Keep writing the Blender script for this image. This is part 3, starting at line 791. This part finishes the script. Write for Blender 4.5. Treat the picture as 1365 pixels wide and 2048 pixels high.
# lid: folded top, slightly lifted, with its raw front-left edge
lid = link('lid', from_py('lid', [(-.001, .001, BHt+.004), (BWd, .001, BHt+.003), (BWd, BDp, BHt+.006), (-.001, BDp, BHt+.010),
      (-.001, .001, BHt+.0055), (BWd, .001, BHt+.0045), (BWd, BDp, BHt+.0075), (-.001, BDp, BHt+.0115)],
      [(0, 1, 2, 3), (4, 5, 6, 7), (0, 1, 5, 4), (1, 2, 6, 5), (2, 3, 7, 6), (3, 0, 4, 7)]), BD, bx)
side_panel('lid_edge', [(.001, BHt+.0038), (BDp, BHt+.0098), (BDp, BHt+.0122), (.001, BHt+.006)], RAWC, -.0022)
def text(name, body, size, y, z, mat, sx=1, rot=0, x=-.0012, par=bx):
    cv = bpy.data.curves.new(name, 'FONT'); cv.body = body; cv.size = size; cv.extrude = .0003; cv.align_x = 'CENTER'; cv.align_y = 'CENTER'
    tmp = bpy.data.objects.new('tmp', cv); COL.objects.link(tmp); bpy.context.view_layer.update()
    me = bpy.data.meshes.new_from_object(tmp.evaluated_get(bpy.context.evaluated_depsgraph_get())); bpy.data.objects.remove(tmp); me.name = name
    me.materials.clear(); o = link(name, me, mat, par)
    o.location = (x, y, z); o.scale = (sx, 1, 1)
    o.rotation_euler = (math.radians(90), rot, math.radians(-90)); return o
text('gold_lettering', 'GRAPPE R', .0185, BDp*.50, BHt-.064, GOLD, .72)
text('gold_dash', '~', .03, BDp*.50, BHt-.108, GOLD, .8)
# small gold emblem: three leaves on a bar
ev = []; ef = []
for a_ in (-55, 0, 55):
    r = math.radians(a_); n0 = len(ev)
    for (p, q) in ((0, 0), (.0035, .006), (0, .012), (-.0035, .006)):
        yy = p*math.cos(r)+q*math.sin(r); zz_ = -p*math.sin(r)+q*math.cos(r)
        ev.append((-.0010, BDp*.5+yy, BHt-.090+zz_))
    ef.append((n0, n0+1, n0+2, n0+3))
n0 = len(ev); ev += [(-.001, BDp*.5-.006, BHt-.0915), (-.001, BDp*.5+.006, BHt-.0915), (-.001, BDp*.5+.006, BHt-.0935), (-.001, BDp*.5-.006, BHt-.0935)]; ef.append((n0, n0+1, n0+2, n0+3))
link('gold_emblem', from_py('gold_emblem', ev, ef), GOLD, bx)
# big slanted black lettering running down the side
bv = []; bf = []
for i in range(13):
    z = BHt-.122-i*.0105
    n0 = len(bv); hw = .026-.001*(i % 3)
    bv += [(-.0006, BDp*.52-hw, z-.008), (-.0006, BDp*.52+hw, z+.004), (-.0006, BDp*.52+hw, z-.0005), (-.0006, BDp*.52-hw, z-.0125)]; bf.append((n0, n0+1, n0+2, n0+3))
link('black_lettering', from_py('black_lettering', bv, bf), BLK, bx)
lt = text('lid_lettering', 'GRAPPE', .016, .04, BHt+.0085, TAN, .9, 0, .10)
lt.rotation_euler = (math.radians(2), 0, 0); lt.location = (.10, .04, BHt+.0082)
------
* Exercise brief *
Print the complete listing again, exactly as it stands.

* Completed exercise *
Keep writing the Blender script for this image. This is part 3, starting at line 791. This part finishes the script. Write for Blender 4.5. Treat the picture as 1365 pixels wide and 2048 pixels high.
# lid: folded top, slightly lifted, with its raw front-left edge
lid = link('lid', from_py('lid', [(-.001, .001, BHt+.004), (BWd, .001, BHt+.003), (BWd, BDp, BHt+.006), (-.001, BDp, BHt+.010),
      (-.001, .001, BHt+.0055), (BWd, .001, BHt+.0045), (BWd, BDp, BHt+.0075), (-.001, BDp, BHt+.0115)],
      [(0, 1, 2, 3), (4, 5, 6, 7), (0, 1, 5, 4), (1, 2, 6, 5), (2, 3, 7, 6), (3, 0, 4, 7)]), BD, bx)
side_panel('lid_edge', [(.001, BHt+.0038), (BDp, BHt+.0098), (BDp, BHt+.0122), (.001, BHt+.006)], RAWC, -.0022)
def text(name, body, size, y, z, mat, sx=1, rot=0, x=-.0012, par=bx):
    cv = bpy.data.curves.new(name, 'FONT'); cv.body = body; cv.size = size; cv.extrude = .0003; cv.align_x = 'CENTER'; cv.align_y = 'CENTER'
    tmp = bpy.data.objects.new('tmp', cv); COL.objects.link(tmp); bpy.context.view_layer.update()
    me = bpy.data.meshes.new_from_object(tmp.evaluated_get(bpy.context.evaluated_depsgraph_get())); bpy.data.objects.remove(tmp); me.name = name
    me.materials.clear(); o = link(name, me, mat, par)
    o.location = (x, y, z); o.scale = (sx, 1, 1)
    o.rotation_euler = (math.radians(90), rot, math.radians(-90)); return o
text('gold_lettering', 'GRAPPE R', .0185, BDp*.50, BHt-.064, GOLD, .72)
text('gold_dash', '~', .03, BDp*.50, BHt-.108, GOLD, .8)
# small gold emblem: three leaves on a bar
ev = []; ef = []
for a_ in (-55, 0, 55):
    r = math.radians(a_); n0 = len(ev)
    for (p, q) in ((0, 0), (.0035, .006), (0, .012), (-.0035, .006)):
        yy = p*math.cos(r)+q*math.sin(r); zz_ = -p*math.sin(r)+q*math.cos(r)
        ev.append((-.0010, BDp*.5+yy, BHt-.090+zz_))
    ef.append((n0, n0+1, n0+2, n0+3))
n0 = len(ev); ev += [(-.001, BDp*.5-.006, BHt-.0915), (-.001, BDp*.5+.006, BHt-.0915), (-.001, BDp*.5+.006, BHt-.0935), (-.001, BDp*.5-.006, BHt-.0935)]; ef.append((n0, n0+1, n0+2, n0+3))
link('gold_emblem', from_py('gold_emblem', ev, ef), GOLD, bx)
# big slanted black lettering running down the side
bv = []; bf = []
for i in range(13):
    z = BHt-.122-i*.0105
    n0 = len(bv); hw = .026-.001*(i % 3)
    bv += [(-.0006, BDp*.52-hw, z-.008), (-.0006, BDp*.52+hw, z+.004), (-.0006, BDp*.52+hw, z-.0005), (-.0006, BDp*.52-hw, z-.0125)]; bf.append((n0, n0+1, n0+2, n0+3))
link('black_lettering', from_py('black_lettering', bv, bf), BLK, bx)
lt = text('lid_lettering', 'GRAPPE', .016, .04, BHt+.0085, TAN, .9, 0, .10)
lt.rotation_euler = (math.radians(2), 0, 0); lt.location = (.10, .04, BHt+.0082)